Ich denke es schon. Aber die Frage ist auch, wie du Stärke definierst. Ich war auf der Theaterhochschule sehr ehrgeizig und selbstfixiert, aber ich habe im Leben gelernt, dass zu wahrer Stärke mehr dazugehört. Ein ganz wichtiger Mentor für mich war Terrence Malick, der Regisseur von „Tree of Life“. Er zeigte mir, was es bedeutet, ein guter Mensch zu sein.

Ich habe zur Vorbereitung spirituelle Exerzitien gemacht, habe viel meditiert und lernte, was Dankbarkeit ist. Du sollst keine vorgefertigten Meinungen haben, sondern im Moment leben, ganz frei, für alles offen.

Mit Ihrem Erfolg wurden Sie auch Teil der Medienöffentlichkeit. Wie gehen Sie damit um?

Ich empfinde es nicht so, als wäre ich Teil einer Öffentlichkeit oder Branche. Ich gehe nur auf Partys, wenn ich muss. Als ich den Golden Globe gewann und jeder mit mir feiern wollte, blieb ich gerade mal 15 Minuten lang.

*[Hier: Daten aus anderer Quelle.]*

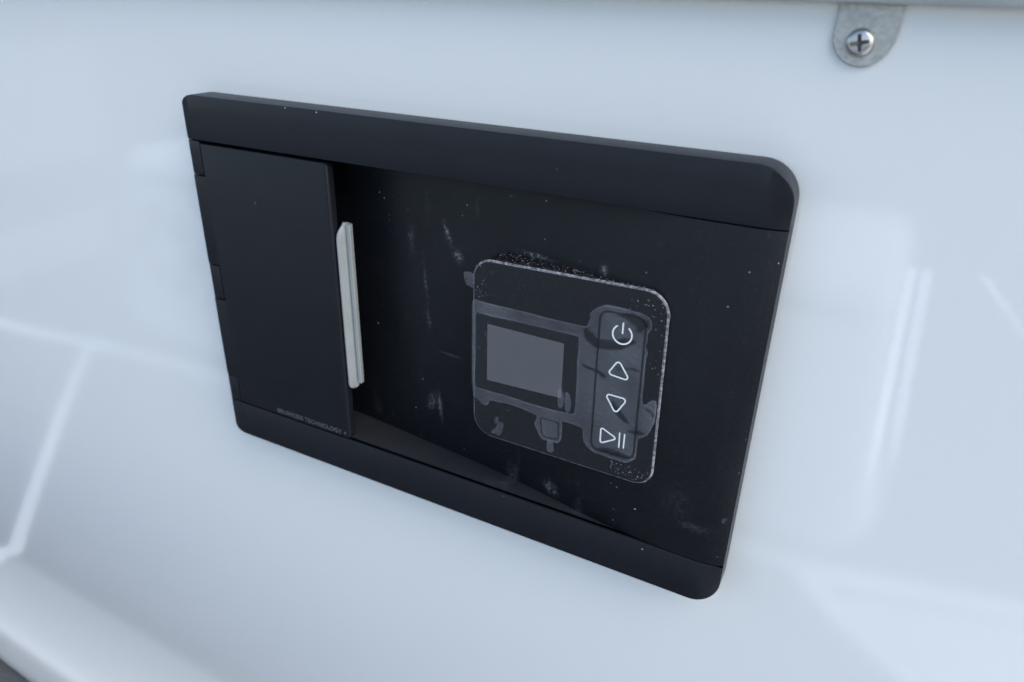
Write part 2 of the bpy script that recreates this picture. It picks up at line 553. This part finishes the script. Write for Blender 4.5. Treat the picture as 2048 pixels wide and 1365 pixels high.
# ------------------------------------------------------------------ white cabinet
CX0, CX1 = -640.0, 520.0
cab = empty('appliance_cabinet', -60, GROUND, -215,
            'white glossy cabinet with grey lid that carries the black control panel', 'cabinet')
prof = [(58, 0), (0, 0), (-6, 0), (-194, 0), (-200, 0)]
prof += [(y, -1.2e-4 * (-200 - y) ** 2) for y in range(-220, -516, -15)]
prof += [(-520, -12.1), (-528, -11.8), (-540, -10.9), (-555, -9.3), (-570, -7.0), (-585, -4.0), (-600, -0.2), (-610, 2.9), (-618, 5.8), (-624, 8.4), (-628, 10.6),
         (-632, 12.4), (-637, 13.6), (-645, 14.6), (-660, 15.8), (-674, 16.8), (-679, 16.8), (-682, 16.0)]
# front shell: profile swept along X, bow added to darken the lower left, the panel's opening left free
def shell_z(x, dz):
    return WALL + dz - 4e-5 * max(0, -x - 40) ** 2
xs = frange(CX0, -40, 30) + [6, 294, 400, CX1]
V = [(x, y, shell_z(x, dz)) for y, dz in prof for x in xs]
F = []
n = len(xs)
for r in range(len(prof) - 1):
    for c in range(n - 1):
        if prof[r][0] == -6 and xs[c] == 6: continue
        F.append((r * n + c, r * n + c + 1, (r + 1) * n + c + 1, (r + 1) * n + c))
obj('front_shell', (V, F), M_WHITE, cab, 40)
for x in (CX0, CX1):
    side = [(x, y, shell_z(x, dz)) for y, dz in prof] + [(x, -682, -415), (x, 58, -415)]
    obj('side_shell', (side, [tuple(range(len(side)))]), M_WHITE, cab, 0)
obj('back_shell', box(CX0 + 1, CX1 - 1, -682, 58, -418, -415), M_WHITE, cab, 0)
# lid overhanging the front
lp = [(50.6, -14.6), (50.6, -10.0), (51.2, -8.0), (53.0, -6.6), (56, -6), (78, -6), (86, -8), (90, -12), (92, -20), (92, -430), (50.6, -430)]
st = [[(x, y, z) for y, z in lp] for x in (CX0 - 14, -200, 150, 350, CX1 + 14)]
obj('lid', loft(st), M_LID, cab, 30)
st = []
for x in [CX0 + 4] + frange(-600, -40, 14) + [200, CX1 - 4]:
    d = shell_z(x, 0) - WALL
    st.append([(x, -682.3, 0.2 + d), (x, -690, 0.2 + d), (x, -693, -3 + d), (x, -693, -400), (x, -682.3, -400)])
obj('base_trim', loft(st), M_TRIM, cab, 30)
for fx in (-560, 440):
    for fz in (-20, -360):
        obj('foot', prism(roundpoly([(fx - 30, fz - 30), (fx + 30, fz - 30), (fx + 30, fz + 30), (fx - 30, fz + 30)], 8, 3), [(0, 0), (0, 6.8)]), M_DARK, cab, 0)
for o in [c for c in cab.children if c.name.startswith('foot')]:
    off = cab.location
    for v in o.data.vertices:       # footprint was drawn in X/Y: lay it on the ground
        w = v.co + off
        X, Y, Z = w.x * 1000, w.z * 1000 + GROUND, -w.y * 1000
        v.co = W(X, GROUND + Z, Y) - off

obj('scratch', prism([(244.6, 8.2), (246.0, 9.2), (247.0, 10.6), (246.4, 9.0), (245.4, 8.2)], [(0, WALL + 0.02), (0, WALL + 0.1)]), M_TRIM, cab, 0)

# ------------------------------------------------------------------ bracket with screw
br = empty('mounting_bracket', 310, 34, WALL, 'small rounded galvanised steel tab screwed on below the lid', 'bracket')
tab = [(300.6, 62), (300.4, 41)]
for k in range(0, 13):
    a = math.pi + (math.pi / 2) * k / 12
    tab.append((310.2 + 9.8 * math.cos(a), 41 + 9.2 * math.sin(a)))
for k in range(1, 13):
    a = 1.5 * math.pi + (math.pi / 2) * k / 12
    tab.append((310.2 + 9.6 * math.cos(a), 43.4 + 11.6 * math.sin(a)))
tab.append((320.0, 62))
obj('plate', prism(tab, [(0, WALL + 0.05), (0, WALL + 1.2), (0.35, WALL + 1.55)]), M_ZINC, br, 25)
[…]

Ich muss nicht im Mittelpunkt der Aufmerksamkeit stehen.

Sie haben angeblich auch noch ein anderes Pro­blem, das Ihr Erfolg verschärft haben dürfte: Angst vor dem Fliegen.

Richtig. Aber ich habe dafür auch eine Lösung: Jedes Mal, bevor ich ein Flugzeug betrete, küsse ich die Maschine.